その中で優勝するチームは本当にすごいと思います。フィジカルや戦術、スキルだけじゃなく、如何に選手のコンディションを試合に向けて上げていくかというところが重要になってくると思います。
――14年前と比べて、怪我についてはどうですか?
怪我が多いシーズンもあれば少ないシーズンもあるんですが、基本的にはしっかりとトレーニングをしていないと怪我が起きると思います。怪我が多いシーズンはトレーニングが足りないということではなくて、強化の仕方を変えなければいけないということになると思います。怪我をさせないように、尚且つ最大限の効果があるトレーニングをしていると思っていても、振り返った時に正しくなかったということもあると思います。それをもとに、次はどうしなければいけないのかということを考えます。怪我を起こさせないためには、しっかりと色々な角度からトレーニングをすることが重要です。
◆我慢比べが問われるスポーツ
――先ほど良い所は失わないようにしつつ改善していくという話がありましたが、選手全員が改善されていけばチームとしては大きな効果が得られますよね
そこがコーチとしての醍醐味じゃないですかね。チームスポーツなので、45人~50人くらいの選手がいて、全員キャラクターは違いますし、年齢もスタイルも違っていて、そういう選手1人1人が成長できるように導いていくというのがコーチの仕事だと思います。
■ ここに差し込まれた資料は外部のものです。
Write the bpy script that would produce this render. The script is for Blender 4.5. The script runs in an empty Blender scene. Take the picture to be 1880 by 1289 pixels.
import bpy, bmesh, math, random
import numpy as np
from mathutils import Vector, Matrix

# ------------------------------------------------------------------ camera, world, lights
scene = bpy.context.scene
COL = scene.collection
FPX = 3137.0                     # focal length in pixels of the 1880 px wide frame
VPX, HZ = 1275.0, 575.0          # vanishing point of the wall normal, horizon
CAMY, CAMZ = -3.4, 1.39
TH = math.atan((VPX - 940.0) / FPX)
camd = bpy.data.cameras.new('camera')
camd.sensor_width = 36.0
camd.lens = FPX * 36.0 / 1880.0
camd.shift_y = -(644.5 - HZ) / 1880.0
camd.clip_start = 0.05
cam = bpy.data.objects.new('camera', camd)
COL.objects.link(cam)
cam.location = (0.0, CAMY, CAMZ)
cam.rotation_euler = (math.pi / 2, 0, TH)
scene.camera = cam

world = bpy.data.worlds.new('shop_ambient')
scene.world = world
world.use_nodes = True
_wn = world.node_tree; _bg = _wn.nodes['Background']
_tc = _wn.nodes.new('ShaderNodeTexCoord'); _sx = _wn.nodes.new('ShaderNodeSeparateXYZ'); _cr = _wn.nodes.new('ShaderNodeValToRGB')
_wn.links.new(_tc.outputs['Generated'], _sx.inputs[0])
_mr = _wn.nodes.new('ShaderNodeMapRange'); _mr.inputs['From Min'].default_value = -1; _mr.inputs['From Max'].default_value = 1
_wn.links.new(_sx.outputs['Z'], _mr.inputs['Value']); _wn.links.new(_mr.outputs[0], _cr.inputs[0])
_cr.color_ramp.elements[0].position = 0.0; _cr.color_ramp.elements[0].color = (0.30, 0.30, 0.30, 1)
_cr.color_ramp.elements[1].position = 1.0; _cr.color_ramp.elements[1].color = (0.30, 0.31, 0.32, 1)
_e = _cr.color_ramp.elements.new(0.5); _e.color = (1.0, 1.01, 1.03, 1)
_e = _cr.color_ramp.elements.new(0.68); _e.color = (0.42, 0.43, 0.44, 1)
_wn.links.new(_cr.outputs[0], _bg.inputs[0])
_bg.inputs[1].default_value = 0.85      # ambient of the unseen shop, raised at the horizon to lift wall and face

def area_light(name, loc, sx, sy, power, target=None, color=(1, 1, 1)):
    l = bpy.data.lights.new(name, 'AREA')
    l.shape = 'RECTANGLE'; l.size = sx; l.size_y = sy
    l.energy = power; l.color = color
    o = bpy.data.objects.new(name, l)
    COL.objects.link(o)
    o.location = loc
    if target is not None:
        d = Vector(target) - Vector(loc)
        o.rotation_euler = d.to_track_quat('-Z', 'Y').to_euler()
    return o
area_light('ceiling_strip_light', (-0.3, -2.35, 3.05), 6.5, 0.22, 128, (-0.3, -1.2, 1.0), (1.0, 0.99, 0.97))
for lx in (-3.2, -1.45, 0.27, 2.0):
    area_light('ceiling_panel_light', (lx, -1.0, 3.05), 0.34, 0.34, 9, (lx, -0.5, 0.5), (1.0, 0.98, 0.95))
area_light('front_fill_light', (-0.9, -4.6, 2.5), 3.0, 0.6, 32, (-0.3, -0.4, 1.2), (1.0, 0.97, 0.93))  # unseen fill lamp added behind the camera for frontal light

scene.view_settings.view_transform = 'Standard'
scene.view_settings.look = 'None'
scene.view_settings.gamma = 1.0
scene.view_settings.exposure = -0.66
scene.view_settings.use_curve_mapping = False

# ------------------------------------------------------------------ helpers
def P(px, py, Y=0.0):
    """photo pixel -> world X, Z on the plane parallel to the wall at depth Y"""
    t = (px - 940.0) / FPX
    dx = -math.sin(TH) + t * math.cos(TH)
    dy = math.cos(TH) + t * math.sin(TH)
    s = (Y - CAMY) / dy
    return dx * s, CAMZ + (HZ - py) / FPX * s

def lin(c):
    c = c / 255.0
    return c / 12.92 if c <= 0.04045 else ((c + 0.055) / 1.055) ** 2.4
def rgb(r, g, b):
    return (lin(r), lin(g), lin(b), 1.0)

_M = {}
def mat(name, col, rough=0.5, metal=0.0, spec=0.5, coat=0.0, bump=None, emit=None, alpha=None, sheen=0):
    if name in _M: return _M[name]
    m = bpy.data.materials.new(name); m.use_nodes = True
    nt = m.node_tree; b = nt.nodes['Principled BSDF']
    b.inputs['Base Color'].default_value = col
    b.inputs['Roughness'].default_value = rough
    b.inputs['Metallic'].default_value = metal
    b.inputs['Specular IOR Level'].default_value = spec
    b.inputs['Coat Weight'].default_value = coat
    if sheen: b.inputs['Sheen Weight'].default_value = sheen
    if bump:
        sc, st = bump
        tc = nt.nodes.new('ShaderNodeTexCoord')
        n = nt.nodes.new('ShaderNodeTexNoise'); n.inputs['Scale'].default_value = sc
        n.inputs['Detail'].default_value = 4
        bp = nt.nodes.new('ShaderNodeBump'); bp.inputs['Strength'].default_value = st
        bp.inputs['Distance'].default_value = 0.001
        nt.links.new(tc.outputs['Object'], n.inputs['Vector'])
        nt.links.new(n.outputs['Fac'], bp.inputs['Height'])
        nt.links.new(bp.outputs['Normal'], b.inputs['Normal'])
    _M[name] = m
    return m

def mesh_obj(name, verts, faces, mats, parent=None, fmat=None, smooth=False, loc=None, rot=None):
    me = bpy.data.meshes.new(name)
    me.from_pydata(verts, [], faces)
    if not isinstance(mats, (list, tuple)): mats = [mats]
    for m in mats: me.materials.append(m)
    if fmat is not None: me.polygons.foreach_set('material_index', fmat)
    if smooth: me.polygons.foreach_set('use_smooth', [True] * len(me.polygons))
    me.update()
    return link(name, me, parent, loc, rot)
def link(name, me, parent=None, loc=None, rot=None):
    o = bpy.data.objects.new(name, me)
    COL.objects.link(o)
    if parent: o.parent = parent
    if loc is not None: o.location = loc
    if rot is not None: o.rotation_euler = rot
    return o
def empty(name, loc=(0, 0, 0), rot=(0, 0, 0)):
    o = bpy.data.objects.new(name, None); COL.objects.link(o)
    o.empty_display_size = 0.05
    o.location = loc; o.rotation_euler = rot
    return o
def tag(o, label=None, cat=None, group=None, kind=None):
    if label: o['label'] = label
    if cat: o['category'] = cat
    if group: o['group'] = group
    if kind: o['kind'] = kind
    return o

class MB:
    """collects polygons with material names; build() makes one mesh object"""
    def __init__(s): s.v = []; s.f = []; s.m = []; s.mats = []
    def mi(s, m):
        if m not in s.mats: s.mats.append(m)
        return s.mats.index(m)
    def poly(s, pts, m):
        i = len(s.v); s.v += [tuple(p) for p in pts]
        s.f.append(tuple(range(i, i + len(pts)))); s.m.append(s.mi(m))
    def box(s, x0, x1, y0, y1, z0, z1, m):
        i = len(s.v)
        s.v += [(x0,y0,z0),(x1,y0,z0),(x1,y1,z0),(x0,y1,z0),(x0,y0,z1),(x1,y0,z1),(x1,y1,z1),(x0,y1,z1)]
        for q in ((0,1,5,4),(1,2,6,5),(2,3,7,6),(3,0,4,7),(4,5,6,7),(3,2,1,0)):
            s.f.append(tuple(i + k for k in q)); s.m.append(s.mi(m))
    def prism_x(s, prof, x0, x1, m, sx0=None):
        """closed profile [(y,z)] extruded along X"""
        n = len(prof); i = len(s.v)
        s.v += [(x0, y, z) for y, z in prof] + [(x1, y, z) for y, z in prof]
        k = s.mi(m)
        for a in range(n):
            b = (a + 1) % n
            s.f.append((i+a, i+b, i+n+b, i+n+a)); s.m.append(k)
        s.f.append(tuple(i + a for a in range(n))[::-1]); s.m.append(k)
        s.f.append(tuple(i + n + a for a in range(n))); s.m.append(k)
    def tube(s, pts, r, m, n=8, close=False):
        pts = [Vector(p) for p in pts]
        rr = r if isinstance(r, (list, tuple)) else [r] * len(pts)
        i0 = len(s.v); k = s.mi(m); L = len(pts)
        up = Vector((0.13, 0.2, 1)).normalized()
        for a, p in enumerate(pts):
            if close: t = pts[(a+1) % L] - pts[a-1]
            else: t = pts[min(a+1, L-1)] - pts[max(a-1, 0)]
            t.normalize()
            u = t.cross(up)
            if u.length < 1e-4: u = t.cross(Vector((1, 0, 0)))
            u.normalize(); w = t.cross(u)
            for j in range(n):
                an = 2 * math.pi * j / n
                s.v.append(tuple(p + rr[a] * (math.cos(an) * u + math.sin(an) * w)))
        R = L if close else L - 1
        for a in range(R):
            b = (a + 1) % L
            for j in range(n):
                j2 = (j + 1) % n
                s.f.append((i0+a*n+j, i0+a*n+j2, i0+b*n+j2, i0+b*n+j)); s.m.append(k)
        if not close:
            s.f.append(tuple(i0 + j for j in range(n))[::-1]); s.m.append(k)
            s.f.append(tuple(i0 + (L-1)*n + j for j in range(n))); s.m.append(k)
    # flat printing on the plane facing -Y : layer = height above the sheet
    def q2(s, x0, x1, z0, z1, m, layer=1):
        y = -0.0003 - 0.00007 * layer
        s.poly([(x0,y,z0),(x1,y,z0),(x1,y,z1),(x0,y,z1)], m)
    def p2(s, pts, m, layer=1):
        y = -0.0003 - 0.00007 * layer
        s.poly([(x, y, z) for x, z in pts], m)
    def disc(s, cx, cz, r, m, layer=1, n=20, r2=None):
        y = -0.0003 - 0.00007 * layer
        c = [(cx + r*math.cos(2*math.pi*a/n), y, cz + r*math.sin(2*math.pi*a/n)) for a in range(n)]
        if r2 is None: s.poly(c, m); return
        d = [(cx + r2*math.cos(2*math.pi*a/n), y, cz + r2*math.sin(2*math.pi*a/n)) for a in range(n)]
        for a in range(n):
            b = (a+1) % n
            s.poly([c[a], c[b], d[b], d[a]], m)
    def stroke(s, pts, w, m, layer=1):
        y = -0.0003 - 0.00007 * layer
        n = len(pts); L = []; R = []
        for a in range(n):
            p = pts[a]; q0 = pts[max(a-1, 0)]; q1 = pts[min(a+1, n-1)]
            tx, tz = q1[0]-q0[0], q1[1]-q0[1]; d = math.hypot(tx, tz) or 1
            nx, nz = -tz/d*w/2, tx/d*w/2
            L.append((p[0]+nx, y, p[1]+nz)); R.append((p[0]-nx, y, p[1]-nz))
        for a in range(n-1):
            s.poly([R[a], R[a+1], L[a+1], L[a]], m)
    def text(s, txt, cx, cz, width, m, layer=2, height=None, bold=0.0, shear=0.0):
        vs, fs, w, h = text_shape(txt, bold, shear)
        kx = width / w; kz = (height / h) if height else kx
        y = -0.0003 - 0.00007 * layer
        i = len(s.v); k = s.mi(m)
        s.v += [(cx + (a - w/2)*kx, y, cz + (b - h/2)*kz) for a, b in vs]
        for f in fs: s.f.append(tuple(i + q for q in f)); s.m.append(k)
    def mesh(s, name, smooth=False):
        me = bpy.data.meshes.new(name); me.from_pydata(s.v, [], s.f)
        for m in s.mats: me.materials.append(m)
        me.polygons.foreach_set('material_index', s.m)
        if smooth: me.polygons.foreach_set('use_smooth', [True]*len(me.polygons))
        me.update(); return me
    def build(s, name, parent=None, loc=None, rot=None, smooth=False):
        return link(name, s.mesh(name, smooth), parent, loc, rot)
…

――そのためにメンタルの部分の話もしたりするんですか?
選手が自分の子どもだったらと考えます。子どもに成長して欲しい、良くなって欲しいと思うのは、親の心情だと思います。そのため選手へのアプローチは1人ずつ違います。選手に変化があった時には「どうしたのかな?」と気づきますし、その選手にあった対応をします。毎日、子どもにメンタルの話はしませんよね(笑)。何でもかんでもやってあげたら子どもだって嫌がります。そういう意味で、気にしつつも放っておく時は放っておくことも大切です。僕のスタイルはそういう感じですかね。
――若井コーチにとっての目標は?
短期の目標は、次のトップリーグで日本一を取ることです。
――そのモチベーションは何ですか?
勝負の世界でやっているので、やるからには絶対に日本一になりたいと思います。
――個人的な目標はありますか?
その時の目標に全力で取り組んでいくことですかね。ロマンを持って歩んでいければよいです。
――ラグビー以外の競技にも興味はありますか?
ラグビーは元々自分が経験した競技だったので、そのアドバンテージはあると思いますが、僕は色々なところを見てみたいタイプなので、将来的に良い話があれば興味を持つかもしれないですね。
――ラグビーの魅力は何ですか?
エキサイティングなスポーツですし、我慢比べが問われるスポーツだと思いますね。メンタルの強さが結果に直結します。技・体と共に心も鍛えなければいけないスポーツです。
――スポーツやラグビーに携わる仕事の魅力は何ですか?
常に自分たちがやったことに対しての結果が表れるというところです。選手の成長が見られ、自分の成長を感じられるとこだと思います。